Di lahan seluas 2.000 meter persegi, dia menanam beragam
jenis sayuran seperti cabai, kubis, brokoli, dan tomat. Selain
pertanian, Mujianto juga beternak sapi. “Dari bertani dan beternak sapi,
alhamdulillah menjadi sumber penghasilan utama keluarga kami,” kata
Mujianto.
Dia pernah mencoba bekerja di luar sektor pertanian,
merantau ke ibu kota dan mencari nafkah di sana. “Hanya satu tahun, saya
tidak betah. Akhirnya saya pulang dan kembali menjadi petani tradisi
melanjutkan apa yang sudah dikerjakan bapak saya selama ini,” ujar dia.
Mujianto
adalah salah satu petani muda asal lereng Merapi. Dia adalah petani
tradisi yang tetap bertani tanpa mengurangi upaya penyelematan
lingkungan. Dia dikenal aktif mengembangkan inovasi khususnya inovasi
pascapanen. Pascapanen biasanya menjadi momok bagi petani. Dia pernah
menjajaki kerja sama dengan rumah sakit swasta di Solo dan pasar modern
agar bisa memasok produk sayuran. Namun, dia menemui kendala. “Ya
beginilah pertanian, sulit untuk menjaga kontinuitas.”
Dia pun
berupaya berinovasi dengan memangkas rantai distribusi. Dia menjajaki
kerja sama langsung dengan pedagang hasil bumi di ibu kota. “Seperti
cabai, saya kirim langsung ke Jakarta. Jika melalui rantai distribusi
yang panjang harga cabai di Jakarta bisa mencapai Rp40.000/kg, kalau
distribusi bisa dipangkas harga cabai mungkin hanya Rp30.000/kg. Bagi
petani ini lebih menguntungkan karena produksinya menjadi cepat laku.”
Di
tengah potensi yang ada, dia mencoba mengembangkan agrosilfopastural
yakni pertanian terpadu yang memadukan pertanian itu sendiri dengan
peternakan dan perkebunan. “Dari tiga sektor itu harus ada mata rantai.
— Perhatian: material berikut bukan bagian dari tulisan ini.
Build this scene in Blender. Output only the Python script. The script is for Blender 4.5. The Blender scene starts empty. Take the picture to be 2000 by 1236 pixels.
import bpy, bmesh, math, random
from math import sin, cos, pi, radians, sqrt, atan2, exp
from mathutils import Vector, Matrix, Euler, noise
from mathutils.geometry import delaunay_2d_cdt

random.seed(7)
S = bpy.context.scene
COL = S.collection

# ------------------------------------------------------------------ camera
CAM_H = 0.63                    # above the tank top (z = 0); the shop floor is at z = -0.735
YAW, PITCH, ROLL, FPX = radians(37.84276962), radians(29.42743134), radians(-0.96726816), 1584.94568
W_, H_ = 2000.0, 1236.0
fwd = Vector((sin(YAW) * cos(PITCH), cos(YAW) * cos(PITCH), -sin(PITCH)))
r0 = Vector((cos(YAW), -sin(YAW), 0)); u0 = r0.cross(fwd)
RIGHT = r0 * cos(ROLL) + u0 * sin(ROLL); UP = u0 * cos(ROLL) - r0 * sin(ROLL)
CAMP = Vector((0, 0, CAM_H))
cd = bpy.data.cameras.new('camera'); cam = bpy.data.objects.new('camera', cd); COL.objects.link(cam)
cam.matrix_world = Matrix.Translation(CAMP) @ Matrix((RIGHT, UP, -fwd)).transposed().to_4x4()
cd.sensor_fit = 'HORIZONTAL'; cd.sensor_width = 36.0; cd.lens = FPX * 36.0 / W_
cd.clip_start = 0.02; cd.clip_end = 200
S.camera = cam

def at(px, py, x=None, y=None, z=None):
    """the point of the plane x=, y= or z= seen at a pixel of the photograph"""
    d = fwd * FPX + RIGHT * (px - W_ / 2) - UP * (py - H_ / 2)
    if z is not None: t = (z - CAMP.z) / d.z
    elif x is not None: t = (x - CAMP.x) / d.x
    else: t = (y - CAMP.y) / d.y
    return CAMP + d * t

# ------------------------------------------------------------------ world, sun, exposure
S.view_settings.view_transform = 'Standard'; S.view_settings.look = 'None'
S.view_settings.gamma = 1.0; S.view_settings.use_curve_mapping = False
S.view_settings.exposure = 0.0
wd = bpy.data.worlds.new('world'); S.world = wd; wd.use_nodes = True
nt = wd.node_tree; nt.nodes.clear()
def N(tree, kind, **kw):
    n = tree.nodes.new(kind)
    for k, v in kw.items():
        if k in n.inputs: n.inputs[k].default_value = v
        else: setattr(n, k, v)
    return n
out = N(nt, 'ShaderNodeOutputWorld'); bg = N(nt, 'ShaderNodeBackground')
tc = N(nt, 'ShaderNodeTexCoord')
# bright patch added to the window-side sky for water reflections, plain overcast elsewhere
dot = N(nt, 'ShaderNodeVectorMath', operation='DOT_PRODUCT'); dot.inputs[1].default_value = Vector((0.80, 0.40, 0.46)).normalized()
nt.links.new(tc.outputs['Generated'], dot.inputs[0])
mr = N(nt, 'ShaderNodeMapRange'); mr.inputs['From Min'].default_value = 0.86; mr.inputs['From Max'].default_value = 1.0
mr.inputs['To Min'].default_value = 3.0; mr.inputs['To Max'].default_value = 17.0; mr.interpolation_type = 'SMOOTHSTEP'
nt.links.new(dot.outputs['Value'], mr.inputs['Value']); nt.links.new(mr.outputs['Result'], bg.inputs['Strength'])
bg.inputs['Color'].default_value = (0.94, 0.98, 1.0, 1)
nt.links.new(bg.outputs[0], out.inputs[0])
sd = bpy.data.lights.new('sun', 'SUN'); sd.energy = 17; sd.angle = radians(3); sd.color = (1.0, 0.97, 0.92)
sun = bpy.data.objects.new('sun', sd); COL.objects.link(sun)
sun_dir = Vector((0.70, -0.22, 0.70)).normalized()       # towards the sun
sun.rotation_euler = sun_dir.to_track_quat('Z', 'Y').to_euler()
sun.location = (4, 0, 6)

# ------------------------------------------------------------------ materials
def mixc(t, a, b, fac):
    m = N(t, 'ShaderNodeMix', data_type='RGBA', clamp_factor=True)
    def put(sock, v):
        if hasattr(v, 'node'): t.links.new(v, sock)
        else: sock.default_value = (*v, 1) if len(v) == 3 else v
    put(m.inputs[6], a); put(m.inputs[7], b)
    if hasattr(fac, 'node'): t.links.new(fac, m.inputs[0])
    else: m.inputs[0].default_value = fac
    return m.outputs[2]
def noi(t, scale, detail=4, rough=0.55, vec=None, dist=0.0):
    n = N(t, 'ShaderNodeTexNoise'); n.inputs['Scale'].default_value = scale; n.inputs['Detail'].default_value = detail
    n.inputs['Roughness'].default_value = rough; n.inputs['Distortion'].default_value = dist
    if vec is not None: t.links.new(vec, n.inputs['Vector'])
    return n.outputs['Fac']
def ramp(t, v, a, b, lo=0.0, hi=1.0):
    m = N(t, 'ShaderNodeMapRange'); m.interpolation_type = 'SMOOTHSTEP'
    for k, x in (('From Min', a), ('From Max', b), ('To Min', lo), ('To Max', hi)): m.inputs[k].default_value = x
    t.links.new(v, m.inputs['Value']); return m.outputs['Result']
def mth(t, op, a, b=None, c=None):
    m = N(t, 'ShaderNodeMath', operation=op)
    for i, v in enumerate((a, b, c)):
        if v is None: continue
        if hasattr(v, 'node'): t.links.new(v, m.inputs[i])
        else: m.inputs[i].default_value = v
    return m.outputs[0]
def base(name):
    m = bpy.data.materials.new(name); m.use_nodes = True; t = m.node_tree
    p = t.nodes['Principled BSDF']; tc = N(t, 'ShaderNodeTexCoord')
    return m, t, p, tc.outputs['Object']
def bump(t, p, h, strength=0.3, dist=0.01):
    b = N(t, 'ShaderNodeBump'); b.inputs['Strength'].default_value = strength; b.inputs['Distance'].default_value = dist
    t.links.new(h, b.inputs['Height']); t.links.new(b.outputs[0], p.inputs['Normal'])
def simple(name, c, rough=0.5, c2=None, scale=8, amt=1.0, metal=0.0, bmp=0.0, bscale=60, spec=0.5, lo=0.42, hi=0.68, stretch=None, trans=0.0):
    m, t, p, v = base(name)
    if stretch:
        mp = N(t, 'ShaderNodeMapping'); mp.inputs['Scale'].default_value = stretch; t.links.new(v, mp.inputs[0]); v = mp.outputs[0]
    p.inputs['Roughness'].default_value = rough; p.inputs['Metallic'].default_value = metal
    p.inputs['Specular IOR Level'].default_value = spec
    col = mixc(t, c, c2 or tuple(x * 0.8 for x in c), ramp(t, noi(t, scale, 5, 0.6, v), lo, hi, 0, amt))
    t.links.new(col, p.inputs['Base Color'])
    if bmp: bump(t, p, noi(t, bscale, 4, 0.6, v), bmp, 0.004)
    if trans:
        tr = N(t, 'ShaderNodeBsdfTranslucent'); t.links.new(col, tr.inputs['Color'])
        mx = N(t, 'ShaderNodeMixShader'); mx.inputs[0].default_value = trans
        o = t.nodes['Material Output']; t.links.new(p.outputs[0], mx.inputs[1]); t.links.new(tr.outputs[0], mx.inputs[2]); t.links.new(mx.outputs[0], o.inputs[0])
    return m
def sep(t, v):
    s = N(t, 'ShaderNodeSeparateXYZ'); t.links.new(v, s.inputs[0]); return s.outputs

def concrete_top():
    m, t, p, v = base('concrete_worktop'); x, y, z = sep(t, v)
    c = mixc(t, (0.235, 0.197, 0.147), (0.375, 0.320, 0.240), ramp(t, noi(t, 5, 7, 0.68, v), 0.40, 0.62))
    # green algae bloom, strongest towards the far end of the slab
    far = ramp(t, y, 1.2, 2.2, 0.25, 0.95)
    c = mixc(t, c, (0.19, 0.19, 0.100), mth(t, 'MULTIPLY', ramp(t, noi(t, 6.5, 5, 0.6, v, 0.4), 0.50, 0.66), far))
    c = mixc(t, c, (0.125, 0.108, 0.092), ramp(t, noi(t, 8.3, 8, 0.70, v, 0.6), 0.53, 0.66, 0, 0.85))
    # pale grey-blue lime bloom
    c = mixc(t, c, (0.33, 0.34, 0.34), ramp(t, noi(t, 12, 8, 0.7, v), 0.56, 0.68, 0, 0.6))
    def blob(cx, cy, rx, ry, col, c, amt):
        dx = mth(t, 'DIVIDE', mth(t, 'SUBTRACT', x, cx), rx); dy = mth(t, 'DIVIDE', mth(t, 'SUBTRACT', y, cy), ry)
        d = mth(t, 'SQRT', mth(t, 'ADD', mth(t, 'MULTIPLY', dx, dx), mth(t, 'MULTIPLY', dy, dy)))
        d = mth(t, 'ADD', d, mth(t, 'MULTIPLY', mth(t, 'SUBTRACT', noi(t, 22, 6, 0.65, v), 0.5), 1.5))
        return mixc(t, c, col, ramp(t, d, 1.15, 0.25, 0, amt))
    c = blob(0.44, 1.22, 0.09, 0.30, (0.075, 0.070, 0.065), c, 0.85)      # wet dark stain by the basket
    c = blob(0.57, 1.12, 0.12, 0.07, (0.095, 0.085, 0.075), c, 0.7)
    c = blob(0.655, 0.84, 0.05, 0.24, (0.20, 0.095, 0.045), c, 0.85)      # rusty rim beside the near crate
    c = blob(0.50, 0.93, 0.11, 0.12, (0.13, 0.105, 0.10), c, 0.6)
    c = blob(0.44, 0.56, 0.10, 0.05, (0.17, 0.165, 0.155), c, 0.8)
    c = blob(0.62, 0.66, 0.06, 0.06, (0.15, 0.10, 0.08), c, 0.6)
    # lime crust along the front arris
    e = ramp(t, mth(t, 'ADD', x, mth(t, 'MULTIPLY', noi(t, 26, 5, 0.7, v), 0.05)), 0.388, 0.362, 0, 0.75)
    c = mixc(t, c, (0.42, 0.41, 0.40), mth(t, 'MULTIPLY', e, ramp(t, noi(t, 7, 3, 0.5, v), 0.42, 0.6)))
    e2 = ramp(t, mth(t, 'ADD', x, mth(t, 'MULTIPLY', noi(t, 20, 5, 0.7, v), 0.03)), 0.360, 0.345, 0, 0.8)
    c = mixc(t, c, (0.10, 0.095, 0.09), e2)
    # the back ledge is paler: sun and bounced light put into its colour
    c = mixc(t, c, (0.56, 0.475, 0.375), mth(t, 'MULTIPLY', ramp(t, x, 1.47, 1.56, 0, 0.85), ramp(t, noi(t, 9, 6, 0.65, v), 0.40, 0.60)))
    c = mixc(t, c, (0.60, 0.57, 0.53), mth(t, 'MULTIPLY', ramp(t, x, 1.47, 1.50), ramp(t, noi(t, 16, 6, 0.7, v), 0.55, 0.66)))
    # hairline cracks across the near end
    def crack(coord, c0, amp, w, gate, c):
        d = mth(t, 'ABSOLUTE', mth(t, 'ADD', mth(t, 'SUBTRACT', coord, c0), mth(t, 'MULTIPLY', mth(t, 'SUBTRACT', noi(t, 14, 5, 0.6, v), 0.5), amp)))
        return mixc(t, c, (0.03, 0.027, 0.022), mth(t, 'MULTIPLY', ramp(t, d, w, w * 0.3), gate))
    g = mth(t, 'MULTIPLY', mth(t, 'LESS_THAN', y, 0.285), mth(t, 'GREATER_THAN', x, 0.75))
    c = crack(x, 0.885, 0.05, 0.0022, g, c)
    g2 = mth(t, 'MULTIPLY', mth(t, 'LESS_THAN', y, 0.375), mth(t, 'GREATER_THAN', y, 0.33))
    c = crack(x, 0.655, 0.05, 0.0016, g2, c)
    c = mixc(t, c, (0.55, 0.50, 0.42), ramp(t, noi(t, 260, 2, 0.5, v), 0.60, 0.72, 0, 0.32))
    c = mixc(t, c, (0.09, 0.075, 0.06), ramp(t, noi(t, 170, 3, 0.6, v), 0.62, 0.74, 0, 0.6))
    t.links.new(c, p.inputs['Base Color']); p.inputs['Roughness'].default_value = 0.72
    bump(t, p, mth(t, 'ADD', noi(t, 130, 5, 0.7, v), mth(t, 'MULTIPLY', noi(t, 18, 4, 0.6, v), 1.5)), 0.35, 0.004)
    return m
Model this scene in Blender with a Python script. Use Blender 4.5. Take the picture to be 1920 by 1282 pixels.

Saya kembangkan biogas dari kotoran ternak sapi untuk memenuhi kebutuhan
pupuk,” ujar dia yang sempat aktif di Asosiasi Petani Tembakau
Indonesia (APTI) Boyolali.
Saat ini, dia bersama Kelompok Tani
Sumber Makmur mulai mengarah untuk mengembangkan agrowisata. Dia membuat
video profil yang bisa digunakan untuk mempromosikan potensi wisata
pertanian di wilayah Desa Samiran.
Kebetulan, 60% anggota Kelompok
Tani Sumber Makmur adalah generasi muda yang harapannya menjadi petani
visioner sehingga agrowisata di Desa Samiran lebih berkembang.